No consiguió –nunca podrá hacerlo- despegarse de un pasado que le fascinaba, así que había, además, esculturas de negros gigantescos con turbantes emplumados, un caballo balancín con gualdrapa de piedras preciosas, una escalera en espiral en torno a una columna de cristal que conducía a la azotea, y obeliscos de pórfido rojo. Un periscopio permitía observar el ambiente de la ville-lumiérè, y un dispositivo especial de audición se conectaba por la noche con los principales teatros de París.

Pronto se cansó de una construcción moderna que le impedía desarrollar su gusto por lo escenográfico.

En 1939, con la guerra cerniéndose sobre Europa, adquirió el castillo de Groussay, cercano a la localidad de Montfort-L´Amaury, a cuarenta kilómetros de París, y con la ayuda del decorador de origen cubano Emilio Terry lo convirtió en la obra de su vida. Una dedicación tan exclusiva que nos hace imposible no recordar las palabras de Huysmans: «un ideal lejos del mundo, una Tebaida refinada donde se pudiera bañar en una definitiva quietud lejos del incesante diluvio de la imbecilidad humana».

La impresionante mansión, que había sido construida en 1815 para la duquesa de Charost, y perteneció después a una princesa rusa, será sucesivamente reformada y ampliada.

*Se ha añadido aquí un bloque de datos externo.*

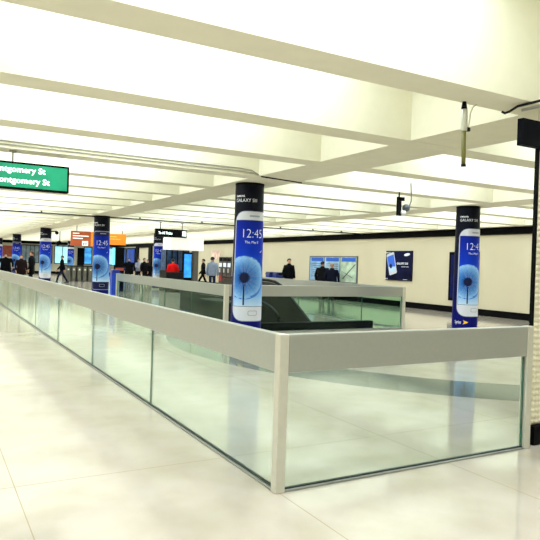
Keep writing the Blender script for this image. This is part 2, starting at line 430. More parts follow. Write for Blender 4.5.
M_shaft = mat('column_concrete', (200, 195, 178), .7)
M_wrapb = mat_uvramp('navy_wrap_print', [(0, (6, 12, 112)), (.2, (4, 10, 92)), (.5, (4, 8, 50)), (.82, (4, 6, 26)), (1, (3, 5, 18))], rough=.5)
M_pwhite = mat('print_white', (208, 210, 220), .4, var=.01, spec=.2)
M_psilver = mat('print_silver', (128, 136, 160), .4, var=.03, spec=.2)
M_pnavy = mat('print_pebble_blue', (8, 14, 66), .4, var=.1, spec=.2)
M_screen = mat_uvramp('print_screen', [(0, (185, 212, 238)), (.12, (128, 178, 228)), (.35, (30, 88, 196)), (.62, (6, 50, 182)), (1, (4, 30, 145))], rough=.4)
M_dand = mat_uvramp('print_dandelion', [(0, (6, 14, 50)), (.16, (10, 34, 92)), (.3, (40, 92, 168)), (.55, (70, 128, 200)), (.8, (112, 166, 222)), (.93, (146, 190, 232)), (1, (60, 118, 204))], rough=.4, radial=True, noise=.3)
M_stem = mat('print_stem', (6, 14, 52), .4, spec=.2)
M_ptext = mat('print_text', (236, 240, 248), .3, var=.01)
M_pgrey = mat('print_grey', (150, 156, 174), .4, spec=.2)
M_yellow = mat('print_yellow', (250, 205, 40), .3)
M_dark2 = mat('print_border', (14, 18, 42), .4, spec=.2)

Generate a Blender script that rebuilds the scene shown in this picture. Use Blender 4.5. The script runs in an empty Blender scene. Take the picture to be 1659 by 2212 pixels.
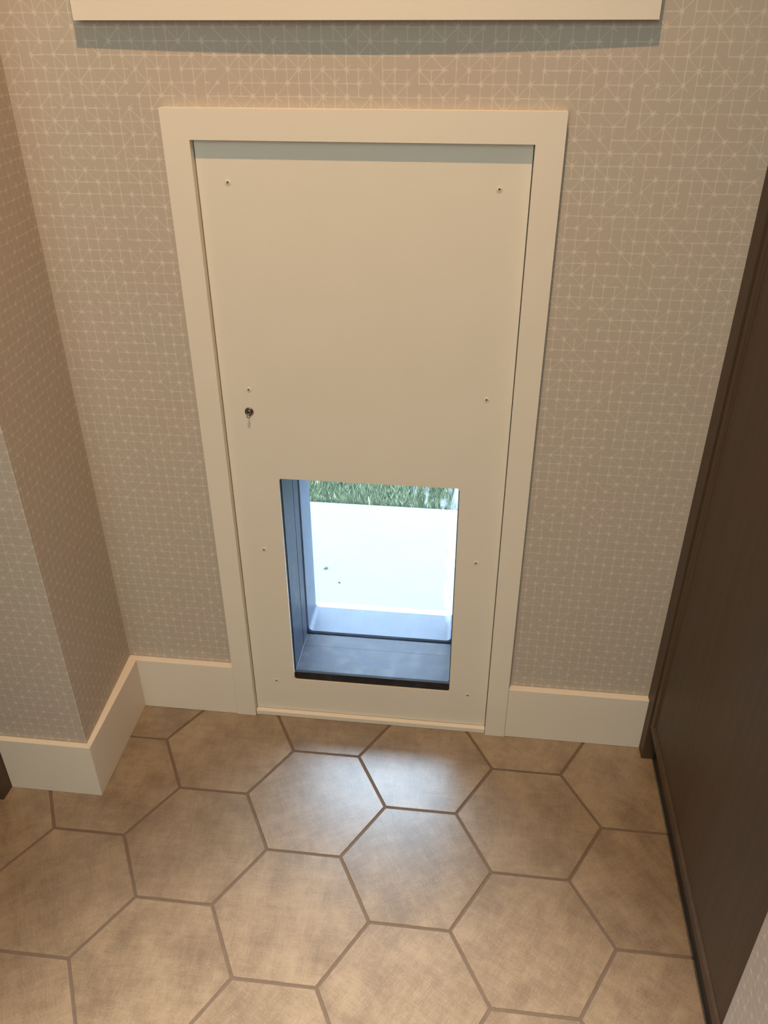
import bpy, bmesh, math, random
from mathutils import Matrix, Vector

random.seed(7)
scene = bpy.context.scene
COL = scene.collection

# ---------------------------------------------------------------- camera
cam_d = bpy.data.cameras.new('camera')
cam = bpy.data.objects.new('camera', cam_d)
COL.objects.link(cam)
cam_d.sensor_fit = 'VERTICAL'
cam_d.sensor_height = 36.0
cam_d.lens = 36.0 * 1786.43 / 2212.0
cam_d.clip_start = 0.02
cam.location = (0.2876, -1.3866, 1.4537)
cam.rotation_euler = (1.01847, 0.00271, 0.11704)
scene.camera = cam

# ---------------------------------------------------------------- sky (bright overcast daylight outside)
world = bpy.data.worlds.new('overcast_sky')
scene.world = world
world.use_nodes = True
bg = world.node_tree.nodes['Background']
bg.inputs[0].default_value = (0.63, 0.79, 1.0, 1)
bg.inputs[1].default_value = 13.0

# ---------------------------------------------------------------- lamps of the room, plus an added fill light
def spot(name, loc, aim, energy, col, size, blend, radius):
    d = bpy.data.lights.new(name, 'SPOT')
    d.energy = energy
    d.color = col
    d.spot_size = math.radians(size)
    d.spot_blend = blend
    d.shadow_soft_size = radius
    o = bpy.data.objects.new(name, d)
    COL.objects.link(o)
    o.location = loc
    o.rotation_euler = (Vector(aim) - Vector(loc)).to_track_quat('-Z', 'Y').to_euler()
    return o

LAMP = (0.13, -0.95, 3.02)
spot('downlight_beam', LAMP, (-0.22, -0.70, 0.0), 152.0, (1.0, 0.575, 0.275), 96, 0.9, 0.025)
LAMP2 = (0.16, -1.30, 3.02)
spot('downlight_beam_rear', LAMP2, (0.15, -1.06, 0.0), 530.0, (1.0, 0.91, 0.80), 33, 1.0, 0.03)

def area(name, loc, aim, sx, sy, energy, col):
    d = bpy.data.lights.new(name, 'AREA')
    d.shape = 'RECTANGLE'
    d.size, d.size_y = sx, sy
    d.energy = energy
    d.color = col
    o = bpy.data.objects.new(name, d)
    COL.objects.link(o)
    o.location = loc
    o.rotation_euler = (Vector(aim) - Vector(loc)).to_track_quat('-Z', 'Y').to_euler()
    return o

# added fill light for the walls, in front of the made-up rear window's blind
area('rear_fill_light', (-0.155, -3.30, 2.20), (-0.155, 0.0, 2.20), 1.6, 1.4, 28.5, (0.89, 1.0, 0.90))

scene.view_settings.view_transform = 'Standard'
scene.view_settings.look = 'None'
scene.view_settings.exposure = 0.0
scene.view_settings.gamma = 1.0
scene.view_settings.use_curve_mapping = False

# ================================================================ material helpers
class Mat:
    def __init__(self, name):
        self.m = bpy.data.materials.new(name)
        self.m.use_nodes = True
        self.t = self.m.node_tree
        self.b = self.t.nodes['Principled BSDF']
        self.out = self.t.nodes['Material Output']
    def n(self, typ, **kw):
        nd = self.t.nodes.new(typ)
        for k, v in kw.items():
            setattr(nd, k, v)
        return nd
    def put(self, sock, v):
        if hasattr(v, 'is_linked'):
            self.t.links.new(v, sock)
        else:
            sock.default_value = v
    def ma(self, op, a, b=None, c=None):
        nd = self.n('ShaderNodeMath', operation=op)
        self.put(nd.inputs[0], a)
        if b is not None: self.put(nd.inputs[1], b)
        if c is not None: self.put(nd.inputs[2], c)
        return nd.outputs[0]
    def mix(self, f, a, b, blend='MIX'):
        nd = self.n('ShaderNodeMix', data_type='RGBA', blend_type=blend)
        self.put(nd.inputs[0], f); self.put(nd.inputs[6], a); self.put(nd.inputs[7], b)
        return nd.outputs[2]
    def ramp(self, v, lo, hi, a=0.0, b=1.0):
        nd = self.n('ShaderNodeMapRange', interpolation_type='SMOOTHSTEP')
        self.put(nd.inputs[0], v); self.put(nd.inputs[1], lo); self.put(nd.inputs[2], hi)
        self.put(nd.inputs[3], a); self.put(nd.inputs[4], b)
        return nd.outputs[0]
    def coord(self, which='Object'):
        return self.n('ShaderNodeTexCoord').outputs[which]
    def sep(self, v):
        nd = self.n('ShaderNodeSeparateXYZ'); self.put(nd.inputs[0], v)
        return nd.outputs
    def comb(self, x, y, z):
        nd = self.n('ShaderNodeCombineXYZ')
        self.put(nd.inputs[0], x); self.put(nd.inputs[1], y); self.put(nd.inputs[2], z)
        return nd.outputs[0]
    def noise(self, vec, scale, detail=3.0, rough=0.5, col=False):
        nd = self.n('ShaderNodeTexNoise')
        self.put(nd.inputs['Vector'], vec); nd.inputs['Scale'].default_value = scale
        nd.inputs['Detail'].default_value = detail; nd.inputs['Roughness'].default_value = rough
        return nd.outputs[1 if col else 0]
    def rnd(self, x, y, z):
        nd = self.n('ShaderNodeTexWhiteNoise', noise_dimensions='3D')
        self.put(nd.inputs[0], self.comb(x, y, z))
        return nd.outputs[0]
    def vmul(self, v, s):
        nd = self.n('ShaderNodeVectorMath', operation='MULTIPLY')
        self.put(nd.inputs[0], v); nd.inputs[1].default_value = s
        return nd.outputs[0]
    def vadd(self, v, s):
        nd = self.n('ShaderNodeVectorMath', operation='ADD')
        self.put(nd.inputs[0], v); self.put(nd.inputs[1], s)
        return nd.outputs[0]
    def bump(self, h, strength, dist):
        nd = self.n('ShaderNodeBump')
        nd.inputs['Strength'].default_value = strength
        nd.inputs['Distance'].default_value = dist
        self.put(nd.inputs['Height'], h)
        self.t.links.new(nd.outputs[0], self.b.inputs['Normal'])
    def base(self, c): self.put(self.b.inputs['Base Color'], c)
    def rough(self, r): self.put(self.b.inputs['Roughness'], r)
    def spec(self, s): self.b.inputs['Specular IOR Level'].default_value = s

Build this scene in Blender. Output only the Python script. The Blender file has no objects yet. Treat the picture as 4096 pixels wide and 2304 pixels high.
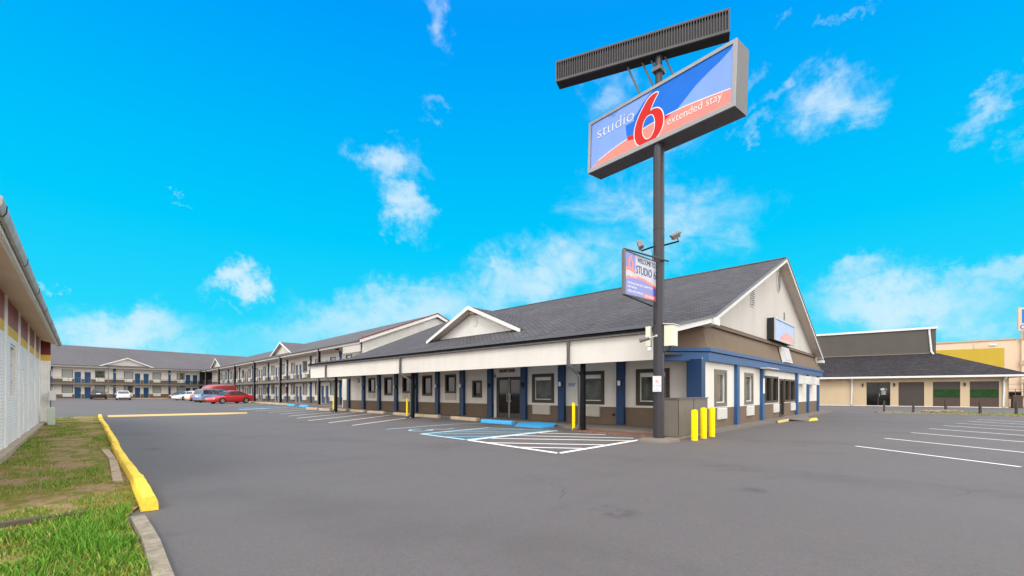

Destacan en ella la gran biblioteca de caoba, en dos pisos; el teatro, inspirado en el de la Margravina, de Bayreuth, con capacidad de acoger a doscientos cincuenta espectadores, que Terry pensó inicialmente construir en el jardín, en el interior de una pirámide; el gran salón comedor de estilo holandés, la «tienda» de azulejos de Delft, y el puente palladiano del jardín.

Durante la guerra, con medio país bajo el dominio de las tropas de ocupación nazi, Carlos, que disfrutaba de inmunidad como agregado de la embajada española en París, no cesó de dar picnics en el fabuloso parque de treinta hectáreas del castillo, donde los invitados, cuando no podían llegar en bicicleta desde la ciudad ocupada, eran recogidos por el Rolls Royce de Beistegui, provisto para mayor seguridad de placas diplomáticas, para merendar sobre el césped, mientras los aviones de guerra se reflejaban en las vajillas de plata.

El caballero heredó un palacete en París -rue Constantine- en 1945 y lo transformó en una pieza maestra de la decoración. Para el comedor hizo reproducir el ambiente del célebre cuadro de Ollivier, Le Thé à l´anglaise chez le prince de Conti. Piezas desmesuradas comenzaron a formar parte entonces de sus composiciones, aportando un toque teatral: cortinas negras, enormes mapamundis renacentistas, estandartes, antorchas, bustos de emperadores romanos. Porque «lo más importante no es la belleza de los objetos, sino la personalidad que emerge de su disposición».

En los años cincuenta, Carlos de Beistegui cedió su colección de pintura al museo del Louvre, con la condición de que estuviera para siempre presidida por el retrato que le hizo Ignacio de Zuloaga. El castillo de Groussay, catalogado hoy como Monumento Nacional, se puede visitar.